◆ **Your goal**
Where a line holds "carnation", copy it.

◆ **Supplied information**

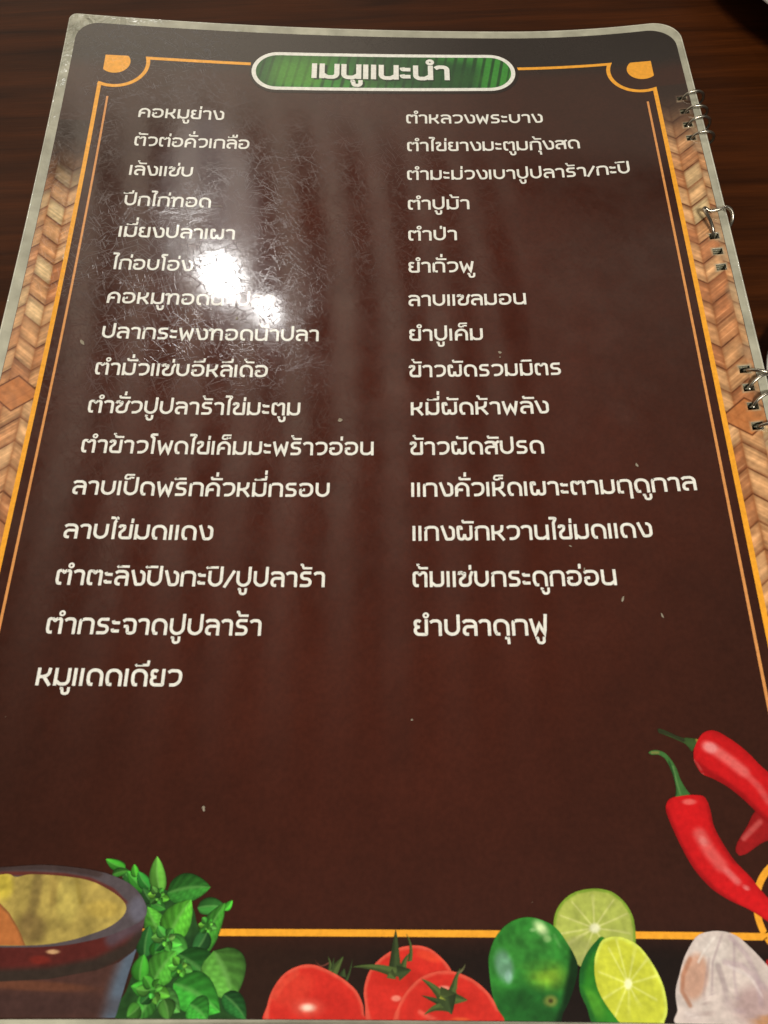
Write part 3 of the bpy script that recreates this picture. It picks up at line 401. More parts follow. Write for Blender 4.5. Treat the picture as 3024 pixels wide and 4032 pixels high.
def rounded(uL, uR, vT, vB, rTL, rTR, rBL, rBR):
    def ext(v):
        lo = np.full(v.shape, uL, float); hi = np.full(v.shape, uR, float)
        for r, side, topc in ((rTL, 0, 1), (rTR, 1, 1), (rBL, 0, 0), (rBR, 1, 0)):
            d = np.clip((vT+r-v) if topc else (v-(vB-r)), 0, r)
            off = r-np.sqrt(np.clip(r*r-d*d, 0, None))
            if side == 0: lo = lo+off
            else: hi = hi-off
        return lo, hi
    return ext
hu = [x for a, b in HOLES[:1] for x in (a-HW, a+HW)]
hv = [x for a, b in HOLES for x in (b-HH, b+HH)]
def vlines(v0, v1, step, corner):
    a = list(np.arange(v0, v1, step))+[v1]
    for k in range(1, 14):
        t = corner*(1-math.cos(k/14*math.pi/2))
        a += [v0+t, v1-t]
    a = [x for x in a]
    for e in hv:
        a = [x for x in a if abs(x-e) > .03]+[e]
    return np.array(sorted(set(np.round(a, 5))))
topcurve = lambda u, v: -.18*((u+4.6)/8.6)**2*np.clip((2-v)/5.6, 0, 1)**2
OUT = rounded(-12.32, 4.80, -3.58, 20.62, .20, .78, .5, .8)
us = edges_for(-12.32, 4.80, .2, hu); us = np.array(sorted(set(list(us)+list(np.linspace(-12.32, -11.9, 10))+list(np.linspace(4.0, 4.8, 14)))))
vv = vlines(-3.58, 20.62, .2, .78)
front = link('front_page', sheet('front_page', us, vv, OUT, 0.0, top=topcurve), M_film, menu, label='clear laminate film with a grey plastic margin round the printed sheet')
# raised edge: solidify so that the film has a thickness
sm = front.modifiers.new('thickness', 'SOLIDIFY'); sm.thickness = 5e-4; sm.offset = -1
for k, (du, dv, dzz) in enumerate(((.02, .01, -.0009), (-.03, -.03, -.0017), (.04, .02, -.0026))):
    o2 = rounded(-12.32+du*.5, 4.80+du, -3.56+dv, 20.6+dv, .4, .8, .5, .8)
    us2 = edges_for(-12.4, 4.98, .3, hu); vv2 = vlines(-3.56+dv, 20.6+dv, .35, .8)
    o = link('under_page', sheet('under_page', us2, vv2, o2, dzz, top=topcurve), M_film2, menu)
    s2 = o.modifiers.new('thickness', 'SOLIDIFY'); s2.thickness = 5e-4; s2.offset = -1

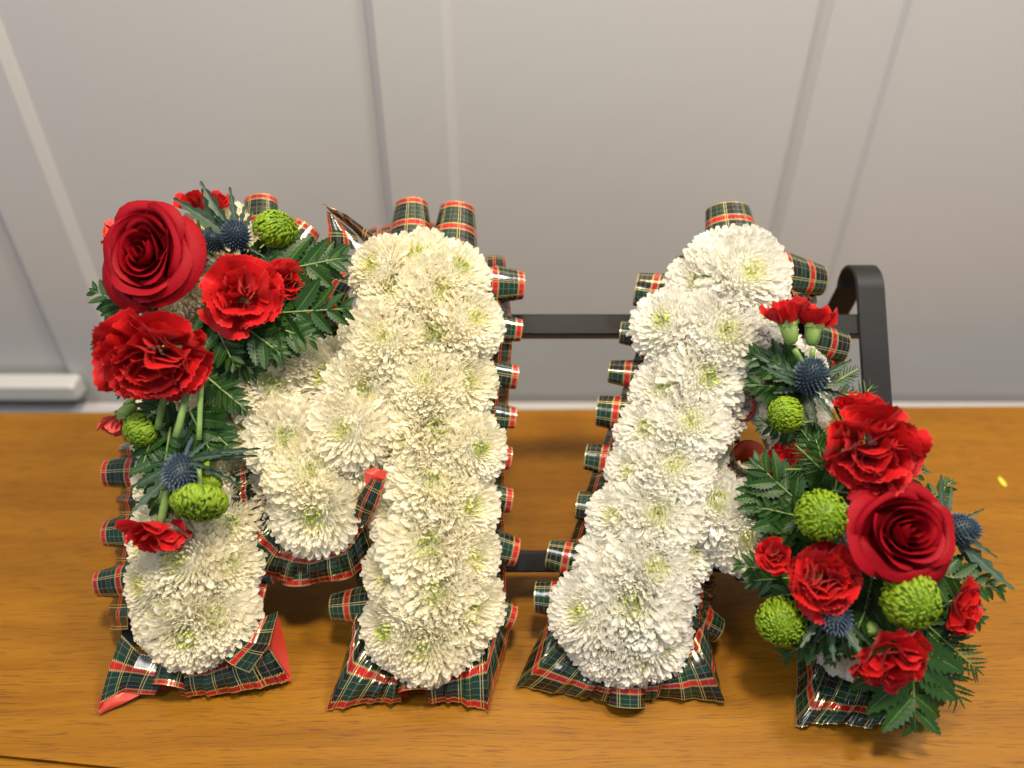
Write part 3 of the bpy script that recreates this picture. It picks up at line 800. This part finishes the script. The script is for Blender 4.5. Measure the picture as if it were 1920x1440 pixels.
def add_carn(parent, p, face, rad, n=34, spread=1.0, seed=0, roll=0.0, pink=False, calyx=1.0, inner=84, sy=1.0):
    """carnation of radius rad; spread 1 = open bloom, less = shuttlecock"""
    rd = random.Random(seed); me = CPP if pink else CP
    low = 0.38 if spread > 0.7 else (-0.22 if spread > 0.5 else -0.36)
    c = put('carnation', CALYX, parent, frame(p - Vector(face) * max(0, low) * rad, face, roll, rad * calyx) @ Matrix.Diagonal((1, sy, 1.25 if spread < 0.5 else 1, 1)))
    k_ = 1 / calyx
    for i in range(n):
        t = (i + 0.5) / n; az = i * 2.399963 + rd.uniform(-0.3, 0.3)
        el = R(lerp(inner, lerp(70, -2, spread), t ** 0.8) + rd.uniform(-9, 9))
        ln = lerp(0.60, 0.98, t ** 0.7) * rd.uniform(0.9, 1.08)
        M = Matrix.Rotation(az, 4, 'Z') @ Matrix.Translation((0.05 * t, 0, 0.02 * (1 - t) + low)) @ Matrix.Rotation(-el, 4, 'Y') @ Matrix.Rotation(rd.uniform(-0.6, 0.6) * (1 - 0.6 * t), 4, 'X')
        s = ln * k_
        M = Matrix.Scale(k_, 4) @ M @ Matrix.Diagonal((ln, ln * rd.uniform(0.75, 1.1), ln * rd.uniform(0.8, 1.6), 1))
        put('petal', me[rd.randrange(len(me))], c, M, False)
    return c
def pom_mesh(seed, flat=1.0):
    rd = random.Random(seed); m = MB(); N = 380
    for i in range(N):
        t = (i + 0.5) / N
        th = math.acos(1 - t * 1.45) + rd.uniform(-0.06, 0.06); az = i * 2.399963 + rd.uniform(-0.35, 0.35)
        nrm = Vector((math.sin(th) * math.cos(az), math.sin(th) * math.sin(az), math.cos(th)))
        P = Vector((nrm.x, nrm.y, nrm.z * flat)) * (0.86 + rd.uniform(-0.04, 0.05))
        up = Vector((0, 0, 1)) - nrm * nrm.z
        up = up.normalized() if up.length > 0.05 else Vector((1, 0, 0))
        up = (up + nrm.cross(up) * rd.uniform(-0.45, 0.45)).normalized()
        sd = nrm.cross(up)
        W = lerp(0.034, 0.066, sm(0, 0.4, t)) * rd.uniform(0.85, 1.1); Ln = lerp(0.15, 0.40, sm(0, 0.5, t)) * rd.uniform(0.9, 1.1)
        rows, uv = [], []
        for a in range(5):
            v = a / 4; w_ = W * (0.6 + 0.4 * math.sin(v * math.pi)) * (1 if v < 0.8 else 0.62)
            hgt = 0.13 * math.sin(min(1, v * 1.25) * math.pi * 0.62) + 0.0
            rows.append([P + up * (Ln * (v - 0.55)) + sd * (q * w_) + nrm * (hgt - 0.05 * q * q - 0.10 * max(0, v - 0.75)) for q in (-1, 0, 1)])
            uv.append([(t, v)] * 3)
        m.grid(rows, uv)
    core = MB(); rows = []
    for i in range(9):
        a = math.pi * i / 8
        rows.append([(0.88 * math.sin(a) * math.cos(2 * math.pi * j / 16), 0.88 * math.sin(a) * math.sin(2 * math.pi * j / 16), 0.88 * math.cos(a) * flat * (1 if a < 1.57 else 0.55)) for j in range(16)])
    core.grid(rows, [[(0.1, 0.3)] * 16] * 9, 0, True, True)
    core.tube([(0, 0, -0.45 * flat), (0, 0, -0.9), (0, 0, -1.6)], [0.18, 0.12, 0.12], 8)
    return m.mesh('petals', [M_POM]), core.mesh('green_pompon', [M_POM])
POM = [pom_mesh(1, 0.95), pom_mesh(2, 0.62)]
def add_pom(parent, p, face, rad, k=0, sc_=(1, 1, 1), roll=0.0):
    c = put('green_pompon', POM[k][1], parent, frame(p, face, roll, rad) @ Matrix.Diagonal((*sc_, 1)))
    q = put('petals', POM[k][0], c, None, False); q['kind'] = 'stuff'
    return c
def leaf_mesh(name, mat_, n=14, wid=0.36, teeth=0.25, every=2, fold=0.10, droop=0.12, sharp=1.4, deep=False):
    """serrated leaf along +x, length 1"""
    rows, uv = [], []
    for i in range(n + 1):
        v = i / n
        w_ = wid / 2 * (math.sin(math.pi * v ** 0.72) ** 0.9 if 0 < v < 1 else 0.0) + 0.006
        if teeth and 0 < i < n: w_ *= (1 + teeth * 0.5) if i % every else (1 - teeth)
        x = v + (0.02 if (i % every) and 0 < i < n else 0)
        z = -droop * v * v
        rows.append([Vector((x + (0.03 if 0 < i < n else 0), -w_, z + fold * w_)), Vector((v, -w_ * 0.45, z + fold * w_ * 0.4 + 0.003)), Vector((v, 0, z - 0.008)), Vector((v, w_ * 0.45, z + fold * w_ * 0.4 + 0.003)), Vector((x + (0.03 if 0 < i < n else 0), w_, z + fold * w_))])
        uv.append([(0.0, v), (0.28, v), (0.5, v), (0.72, v), (1.0, v)])
    m = MB(); m.grid(rows, uv); return m.mesh(name, [mat_])
LEAF = [leaf_mesh('leaflet', M_LEAF, 16, 0.40, 0.22, 2, 0.25, d_) for d_ in (0.10, 0.26, -0.10)]
NARROW = leaf_mesh('leaflet', M_LEAF, 10, 0.13, 0.3, 2, 0.2, 0.08)
BRACT = [leaf_mesh('bract', M_BRACT, 12, w_, 0.42, 2, 0.30, d_) for w_, d_ in ((0.125, 0.16), (0.155, -0.12), (0.10, 0.28))]
def dframe(p, d, up):
    x = Vector(d).normalized(); z = (Vector(up) - x * Vector(up).dot(x)).normalized(); y = z.cross(x)
    return Matrix(((x.x, y.x, z.x, p[0]), (x.y, y.y, z.y, p[1]), (x.z, y.z, z.z, p[2]), (0, 0, 0, 1)))
def add_frond(parent, A, B, width=0.5, pairs=7, up=None, narrow=False, droop=0.0, seed=0, name='fern_frond', start=0.12):
    """fern frond from A to B with serrated leaflets either side; width relative to its length"""
    rd = random.Random(seed); up = up or EN
    d = B - A; ln = d.length; M = dframe(A, d, up)
    st = MB(); pts = [Vector((t * ln, 0, -droop * ln * t * t)) for t in (0, .2, .4, .6, .8, .97)]
    st.tube(pts, [0.0011, 0.0010, 0.0009, 0.0008, 0.0006, 0.0003], 6)
    c = put(name, st.mesh(name, [M_STEM]), parent, M)
    for i in range(pairs):
        t = lerp(start, 0.90, i / max(1, pairs - 1))
        s = ln * width * (1 - t) ** 0.75 * (0.55 + 0.45 * sm(0, 0.35, t + 0.12)) + ln * 0.09
        for sg in (-1, 1):
            a = R(lerp(62, 34, t) + rd.uniform(-6, 6)) * sg
            LM_ = Matrix.Translation((t * ln, 0, -droop * ln * t * t)) @ Matrix.Rotation(a, 4, 'Z') @ Matrix.Rotation(rd.uniform(-0.15, 0.3), 4, 'Y') @ Matrix.Rotation(rd.uniform(-0.4, 0.4), 4, 'X')
            k = s * rd.uniform(0.9, 1.1)
            put('leaflet', NARROW if narrow else LEAF[rd.randrange(3)], c, LM_ @ Matrix.Diagonal((k, k * (1 if narrow else 1.05), k, 1)), False)
    LM_ = Matrix.Translation((0.86 * ln, 0, -droop * ln * 0.74))
    k = ln * 0.16
    put('leaflet', NARROW if narrow else LEAF[0], c, LM_ @ Matrix.Diagonal((k, k, k, 1)), False)
    return c
def spike_mesh(seed, N=210):
    rd = random.Random(seed); m = MB()
    for i in range(N):
        t = (i + 0.5) / N; th = math.acos(1 - t * 1.75); az = i * 2.399963
        nrm = Vector((math.sin(th) * math.cos(az), math.sin(th) * math.sin(az), math.cos(th)))
        P = Vector((nrm.x * 0.72, nrm.y * 0.72, nrm.z * 0.95)); d = (nrm + Vector((0, 0, 0.45))).normalized()
        a = d.orthogonal().normalized(); b = d.cross(a); r = 0.058; ln = rd.uniform(0.20, 0.34)
        v = [P + (a * math.cos(k * 2.094) + b * math.sin(k * 2.094)) * r for k in range(3)] + [P + d * ln * 0.5 + (a * math.cos(k * 2.094) + b * math.sin(k * 2.094)) * r * 0.75 for k in range(3)] + [P + d * ln]
        m.add(v, [(0, 1, 4, 3), (1, 2, 5, 4), (2, 0, 3, 5), (3, 4, 6), (4, 5, 6), (5, 3, 6)], [(0, 0.0)] * 3 + [(0, 0.55)] * 3 + [(0, 1.0)])
    core = MB(); rows = []
    for i in range(9):
        a = math.pi * i / 8
        rows.append([(0.74 * math.sin(a) * math.cos(2 * math.pi * j / 14), 0.74 * math.sin(a) * math.sin(2 * math.pi * j / 14), 0.97 * math.cos(a)) for j in range(14)])
    core.grid(rows, [[(0.1, 0.15)] * 14] * 9, 0, True, True)
    core.tube([(0, 0, -0.8), (0, 0, -1.6), (0, 0, -2.6)], [0.16, 0.13, 0.13], 8)
    return m.mesh('spikes', [M_THIS], False), core.mesh('sea_holly', [M_THIS])
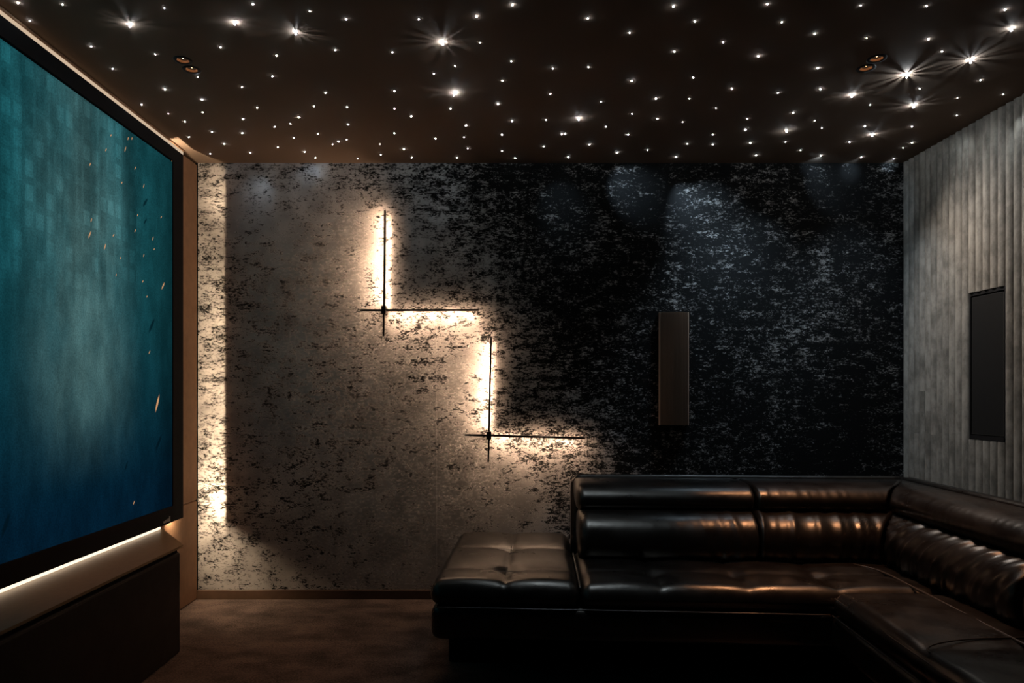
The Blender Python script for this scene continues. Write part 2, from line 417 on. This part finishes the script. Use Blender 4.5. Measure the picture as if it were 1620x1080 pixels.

◆ **Task solution**
    """carnation of radius rad; spread 1 = open bloom, less = shuttlecock"""
    c = put('carnation', CALYX, parent, frame(p - Vector(face) * max(0, low) * rad, face, roll, rad * calyx) @ Matrix.Diagonal((1, sy, 1.25 if spread < 0.5 else 1, 1)))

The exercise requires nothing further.